What to produce.
Using the records below, quote only the span that opens with the line containing "were 1080x720 pixels." and closes with the line containing "return Vector((0, 0, EYE))", exactly and inclusively.

::: Raw records :::

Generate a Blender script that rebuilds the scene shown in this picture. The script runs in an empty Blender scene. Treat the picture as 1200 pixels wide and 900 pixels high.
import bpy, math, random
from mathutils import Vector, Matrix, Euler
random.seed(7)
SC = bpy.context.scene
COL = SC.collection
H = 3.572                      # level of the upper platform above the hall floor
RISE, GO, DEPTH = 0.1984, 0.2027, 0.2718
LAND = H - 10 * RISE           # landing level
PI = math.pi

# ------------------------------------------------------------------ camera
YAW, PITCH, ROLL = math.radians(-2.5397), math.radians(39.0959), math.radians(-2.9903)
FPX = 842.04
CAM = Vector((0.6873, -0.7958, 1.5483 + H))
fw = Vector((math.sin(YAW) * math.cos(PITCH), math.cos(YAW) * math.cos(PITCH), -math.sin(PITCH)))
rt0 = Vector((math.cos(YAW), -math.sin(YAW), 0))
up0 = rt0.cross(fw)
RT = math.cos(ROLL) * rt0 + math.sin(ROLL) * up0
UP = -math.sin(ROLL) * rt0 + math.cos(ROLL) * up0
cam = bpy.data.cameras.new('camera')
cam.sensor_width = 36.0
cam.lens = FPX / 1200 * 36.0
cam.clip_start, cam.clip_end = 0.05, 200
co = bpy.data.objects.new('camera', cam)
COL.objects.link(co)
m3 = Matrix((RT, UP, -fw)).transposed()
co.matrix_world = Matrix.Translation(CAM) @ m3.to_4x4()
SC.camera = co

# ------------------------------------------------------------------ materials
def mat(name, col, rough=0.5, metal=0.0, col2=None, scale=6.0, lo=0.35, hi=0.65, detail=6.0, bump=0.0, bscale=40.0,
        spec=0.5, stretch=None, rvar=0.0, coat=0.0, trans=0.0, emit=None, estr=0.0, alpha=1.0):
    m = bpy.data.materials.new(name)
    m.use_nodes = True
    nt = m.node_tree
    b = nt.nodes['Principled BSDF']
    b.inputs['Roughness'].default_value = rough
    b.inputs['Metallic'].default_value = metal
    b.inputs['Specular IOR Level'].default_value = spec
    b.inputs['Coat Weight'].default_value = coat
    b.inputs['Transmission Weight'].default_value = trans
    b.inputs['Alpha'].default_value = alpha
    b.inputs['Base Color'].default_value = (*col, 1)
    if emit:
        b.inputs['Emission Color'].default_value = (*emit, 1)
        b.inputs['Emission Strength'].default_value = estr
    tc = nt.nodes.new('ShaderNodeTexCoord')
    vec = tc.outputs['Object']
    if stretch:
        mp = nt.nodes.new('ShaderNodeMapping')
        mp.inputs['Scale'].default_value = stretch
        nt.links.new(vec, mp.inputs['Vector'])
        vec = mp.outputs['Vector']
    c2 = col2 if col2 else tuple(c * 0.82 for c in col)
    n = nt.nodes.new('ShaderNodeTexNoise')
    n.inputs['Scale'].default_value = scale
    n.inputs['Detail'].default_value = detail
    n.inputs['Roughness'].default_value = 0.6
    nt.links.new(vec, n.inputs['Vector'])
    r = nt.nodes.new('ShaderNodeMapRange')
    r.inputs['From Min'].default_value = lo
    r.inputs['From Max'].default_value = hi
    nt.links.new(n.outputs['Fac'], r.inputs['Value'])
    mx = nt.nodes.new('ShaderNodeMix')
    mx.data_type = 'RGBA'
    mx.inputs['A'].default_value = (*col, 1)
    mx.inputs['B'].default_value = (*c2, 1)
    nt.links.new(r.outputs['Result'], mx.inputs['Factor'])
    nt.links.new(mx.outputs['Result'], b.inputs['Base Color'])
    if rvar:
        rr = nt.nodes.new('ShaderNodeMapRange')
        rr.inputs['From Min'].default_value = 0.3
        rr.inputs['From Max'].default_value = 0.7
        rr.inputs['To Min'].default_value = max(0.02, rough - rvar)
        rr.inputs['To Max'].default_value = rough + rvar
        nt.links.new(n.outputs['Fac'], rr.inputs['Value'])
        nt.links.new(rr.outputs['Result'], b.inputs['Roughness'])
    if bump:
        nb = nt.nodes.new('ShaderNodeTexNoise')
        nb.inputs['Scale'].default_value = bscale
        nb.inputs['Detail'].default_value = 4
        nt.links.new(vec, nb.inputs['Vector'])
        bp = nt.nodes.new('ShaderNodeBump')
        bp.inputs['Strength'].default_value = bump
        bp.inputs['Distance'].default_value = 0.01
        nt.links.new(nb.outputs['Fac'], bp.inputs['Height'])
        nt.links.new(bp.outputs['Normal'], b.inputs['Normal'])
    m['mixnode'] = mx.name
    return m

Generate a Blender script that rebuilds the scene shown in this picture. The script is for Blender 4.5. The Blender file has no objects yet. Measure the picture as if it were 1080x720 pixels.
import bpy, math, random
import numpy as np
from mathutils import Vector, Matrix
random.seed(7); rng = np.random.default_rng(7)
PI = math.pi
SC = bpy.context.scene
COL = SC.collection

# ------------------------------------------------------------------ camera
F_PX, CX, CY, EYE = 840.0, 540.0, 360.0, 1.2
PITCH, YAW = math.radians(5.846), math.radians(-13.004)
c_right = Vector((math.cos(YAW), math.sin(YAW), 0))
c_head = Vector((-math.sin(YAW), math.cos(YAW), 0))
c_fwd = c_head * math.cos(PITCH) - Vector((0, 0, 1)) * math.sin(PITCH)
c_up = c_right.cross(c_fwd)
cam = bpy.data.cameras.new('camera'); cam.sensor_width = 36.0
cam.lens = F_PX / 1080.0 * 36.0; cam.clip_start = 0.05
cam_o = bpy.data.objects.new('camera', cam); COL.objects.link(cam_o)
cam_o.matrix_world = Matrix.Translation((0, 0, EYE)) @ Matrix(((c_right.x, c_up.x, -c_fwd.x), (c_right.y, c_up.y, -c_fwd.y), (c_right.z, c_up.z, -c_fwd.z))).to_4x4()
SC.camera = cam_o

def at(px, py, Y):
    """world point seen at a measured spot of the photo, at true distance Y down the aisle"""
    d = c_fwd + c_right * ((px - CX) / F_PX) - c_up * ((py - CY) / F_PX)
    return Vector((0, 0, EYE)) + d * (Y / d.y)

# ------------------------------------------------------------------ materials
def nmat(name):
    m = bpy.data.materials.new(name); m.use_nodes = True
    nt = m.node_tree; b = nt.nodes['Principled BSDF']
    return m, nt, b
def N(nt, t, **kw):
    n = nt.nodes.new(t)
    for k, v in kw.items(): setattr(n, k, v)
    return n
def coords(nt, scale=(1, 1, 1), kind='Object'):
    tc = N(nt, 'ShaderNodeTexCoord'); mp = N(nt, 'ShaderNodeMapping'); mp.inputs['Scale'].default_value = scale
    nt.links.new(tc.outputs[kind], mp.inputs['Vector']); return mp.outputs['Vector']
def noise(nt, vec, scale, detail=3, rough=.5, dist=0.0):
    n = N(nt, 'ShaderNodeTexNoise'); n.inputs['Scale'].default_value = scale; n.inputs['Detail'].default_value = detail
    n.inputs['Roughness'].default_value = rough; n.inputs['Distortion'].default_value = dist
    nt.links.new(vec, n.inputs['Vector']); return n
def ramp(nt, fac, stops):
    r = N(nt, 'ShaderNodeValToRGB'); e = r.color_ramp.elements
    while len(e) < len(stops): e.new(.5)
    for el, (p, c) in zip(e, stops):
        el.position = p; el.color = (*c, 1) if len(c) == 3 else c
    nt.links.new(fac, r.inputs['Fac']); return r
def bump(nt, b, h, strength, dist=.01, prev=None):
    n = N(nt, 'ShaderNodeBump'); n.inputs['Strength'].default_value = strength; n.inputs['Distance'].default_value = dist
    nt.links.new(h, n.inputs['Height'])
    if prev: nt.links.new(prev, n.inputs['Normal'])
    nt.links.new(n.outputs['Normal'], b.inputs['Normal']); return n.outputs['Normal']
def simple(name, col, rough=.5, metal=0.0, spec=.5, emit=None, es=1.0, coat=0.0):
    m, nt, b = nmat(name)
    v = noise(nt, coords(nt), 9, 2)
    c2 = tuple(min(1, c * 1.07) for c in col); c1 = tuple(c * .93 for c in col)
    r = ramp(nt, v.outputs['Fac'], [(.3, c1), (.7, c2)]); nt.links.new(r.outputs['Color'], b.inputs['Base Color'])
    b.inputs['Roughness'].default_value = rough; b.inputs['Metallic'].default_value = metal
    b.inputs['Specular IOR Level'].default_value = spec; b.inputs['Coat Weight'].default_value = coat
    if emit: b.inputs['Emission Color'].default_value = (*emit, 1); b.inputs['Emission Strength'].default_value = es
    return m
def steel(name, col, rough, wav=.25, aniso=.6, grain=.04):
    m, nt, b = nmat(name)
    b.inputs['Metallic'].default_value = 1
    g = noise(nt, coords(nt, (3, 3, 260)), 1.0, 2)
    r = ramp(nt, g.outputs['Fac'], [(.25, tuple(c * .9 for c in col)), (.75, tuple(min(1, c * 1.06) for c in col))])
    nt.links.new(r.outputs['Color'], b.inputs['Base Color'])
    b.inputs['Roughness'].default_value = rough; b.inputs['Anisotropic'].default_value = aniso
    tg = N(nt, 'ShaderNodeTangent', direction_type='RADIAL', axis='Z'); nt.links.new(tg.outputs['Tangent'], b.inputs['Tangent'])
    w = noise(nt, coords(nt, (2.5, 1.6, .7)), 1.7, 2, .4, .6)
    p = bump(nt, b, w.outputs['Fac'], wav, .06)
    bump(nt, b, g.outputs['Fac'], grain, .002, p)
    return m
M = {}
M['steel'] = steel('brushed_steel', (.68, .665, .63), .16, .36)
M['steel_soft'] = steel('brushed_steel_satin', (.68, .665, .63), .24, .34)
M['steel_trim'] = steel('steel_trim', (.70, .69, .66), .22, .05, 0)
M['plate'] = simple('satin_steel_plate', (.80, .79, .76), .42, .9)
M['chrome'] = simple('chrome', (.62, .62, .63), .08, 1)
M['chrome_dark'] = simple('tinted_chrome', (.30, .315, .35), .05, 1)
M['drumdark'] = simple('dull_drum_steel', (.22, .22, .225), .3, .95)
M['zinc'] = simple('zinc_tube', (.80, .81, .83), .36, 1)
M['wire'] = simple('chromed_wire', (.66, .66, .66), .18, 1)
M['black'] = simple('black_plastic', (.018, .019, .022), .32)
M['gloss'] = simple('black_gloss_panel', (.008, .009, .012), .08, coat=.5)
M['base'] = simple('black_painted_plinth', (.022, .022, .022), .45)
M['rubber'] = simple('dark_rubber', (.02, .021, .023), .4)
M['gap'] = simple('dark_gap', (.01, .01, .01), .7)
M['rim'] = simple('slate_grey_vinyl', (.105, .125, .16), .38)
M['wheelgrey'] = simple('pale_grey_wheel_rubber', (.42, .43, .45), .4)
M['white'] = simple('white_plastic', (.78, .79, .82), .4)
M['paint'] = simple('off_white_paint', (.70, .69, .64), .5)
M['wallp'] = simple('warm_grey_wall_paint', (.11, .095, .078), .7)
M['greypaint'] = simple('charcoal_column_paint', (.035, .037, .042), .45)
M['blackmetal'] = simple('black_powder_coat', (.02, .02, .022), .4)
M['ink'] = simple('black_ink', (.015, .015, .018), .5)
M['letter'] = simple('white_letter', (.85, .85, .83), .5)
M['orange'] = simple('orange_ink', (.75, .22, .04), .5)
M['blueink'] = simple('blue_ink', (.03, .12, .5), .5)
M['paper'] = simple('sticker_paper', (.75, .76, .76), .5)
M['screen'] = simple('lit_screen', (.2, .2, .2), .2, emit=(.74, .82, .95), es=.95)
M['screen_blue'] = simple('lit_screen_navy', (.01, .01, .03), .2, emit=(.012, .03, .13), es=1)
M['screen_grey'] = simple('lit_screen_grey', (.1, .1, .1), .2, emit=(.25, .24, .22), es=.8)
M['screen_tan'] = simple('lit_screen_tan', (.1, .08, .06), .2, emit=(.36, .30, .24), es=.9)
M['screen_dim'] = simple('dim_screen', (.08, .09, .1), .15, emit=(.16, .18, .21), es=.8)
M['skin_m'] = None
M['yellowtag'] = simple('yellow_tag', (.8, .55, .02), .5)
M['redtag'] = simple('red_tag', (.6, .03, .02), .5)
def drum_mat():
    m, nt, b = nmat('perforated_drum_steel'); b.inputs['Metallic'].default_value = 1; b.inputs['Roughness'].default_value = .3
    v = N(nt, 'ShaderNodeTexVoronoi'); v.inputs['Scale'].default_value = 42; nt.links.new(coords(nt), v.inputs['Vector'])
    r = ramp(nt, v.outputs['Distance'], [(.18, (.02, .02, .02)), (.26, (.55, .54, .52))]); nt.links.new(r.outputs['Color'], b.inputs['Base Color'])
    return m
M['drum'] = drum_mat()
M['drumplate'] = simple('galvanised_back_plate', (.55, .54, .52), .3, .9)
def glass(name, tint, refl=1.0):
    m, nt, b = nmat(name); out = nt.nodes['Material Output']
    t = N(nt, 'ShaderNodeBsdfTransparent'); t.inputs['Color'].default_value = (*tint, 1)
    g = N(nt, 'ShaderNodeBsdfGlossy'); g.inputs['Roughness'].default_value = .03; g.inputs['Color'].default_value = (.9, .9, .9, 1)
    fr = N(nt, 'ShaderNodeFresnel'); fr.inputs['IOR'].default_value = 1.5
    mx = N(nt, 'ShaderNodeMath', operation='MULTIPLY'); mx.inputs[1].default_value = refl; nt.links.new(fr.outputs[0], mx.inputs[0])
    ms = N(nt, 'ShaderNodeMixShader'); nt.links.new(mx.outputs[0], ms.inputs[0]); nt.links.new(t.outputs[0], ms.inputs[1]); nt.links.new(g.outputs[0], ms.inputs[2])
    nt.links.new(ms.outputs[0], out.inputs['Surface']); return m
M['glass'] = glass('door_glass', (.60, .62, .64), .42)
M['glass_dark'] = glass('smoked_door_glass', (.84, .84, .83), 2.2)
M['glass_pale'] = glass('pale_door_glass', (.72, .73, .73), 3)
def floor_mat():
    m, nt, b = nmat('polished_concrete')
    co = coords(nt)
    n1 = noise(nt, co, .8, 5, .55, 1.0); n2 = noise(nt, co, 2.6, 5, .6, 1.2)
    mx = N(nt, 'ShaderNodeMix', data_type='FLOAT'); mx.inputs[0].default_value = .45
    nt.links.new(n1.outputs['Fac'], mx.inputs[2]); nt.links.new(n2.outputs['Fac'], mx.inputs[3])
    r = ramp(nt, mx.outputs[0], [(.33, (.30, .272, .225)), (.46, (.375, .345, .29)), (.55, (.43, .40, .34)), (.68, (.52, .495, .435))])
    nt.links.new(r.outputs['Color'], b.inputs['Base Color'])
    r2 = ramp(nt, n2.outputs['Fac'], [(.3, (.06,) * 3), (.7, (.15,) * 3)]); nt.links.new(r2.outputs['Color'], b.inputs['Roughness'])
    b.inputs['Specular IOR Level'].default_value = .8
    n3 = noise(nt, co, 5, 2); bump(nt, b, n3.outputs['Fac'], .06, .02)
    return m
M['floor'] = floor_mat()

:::

Solution to this task.
Generate a Blender script that rebuilds the scene shown in this picture. The script is for Blender 4.5. The Blender file has no objects yet. Measure the picture as if it were 1080x720 pixels.
import bpy, math, random
import numpy as np
from mathutils import Vector, Matrix
random.seed(7); rng = np.random.default_rng(7)
PI = math.pi
SC = bpy.context.scene
COL = SC.collection

# ------------------------------------------------------------------ camera
F_PX, CX, CY, EYE = 840.0, 540.0, 360.0, 1.2
PITCH, YAW = math.radians(5.846), math.radians(-13.004)
c_right = Vector((math.cos(YAW), math.sin(YAW), 0))
c_head = Vector((-math.sin(YAW), math.cos(YAW), 0))
c_fwd = c_head * math.cos(PITCH) - Vector((0, 0, 1)) * math.sin(PITCH)
c_up = c_right.cross(c_fwd)
cam = bpy.data.cameras.new('camera'); cam.sensor_width = 36.0
cam.lens = F_PX / 1080.0 * 36.0; cam.clip_start = 0.05
cam_o = bpy.data.objects.new('camera', cam); COL.objects.link(cam_o)
cam_o.matrix_world = Matrix.Translation((0, 0, EYE)) @ Matrix(((c_right.x, c_up.x, -c_fwd.x), (c_right.y, c_up.y, -c_fwd.y), (c_right.z, c_up.z, -c_fwd.z))).to_4x4()
SC.camera = cam_o

def at(px, py, Y):
    """world point seen at a measured spot of the photo, at true distance Y down the aisle"""
    d = c_fwd + c_right * ((px - CX) / F_PX) - c_up * ((py - CY) / F_PX)
    return Vector((0, 0, EYE)) + d * (Y / d.y)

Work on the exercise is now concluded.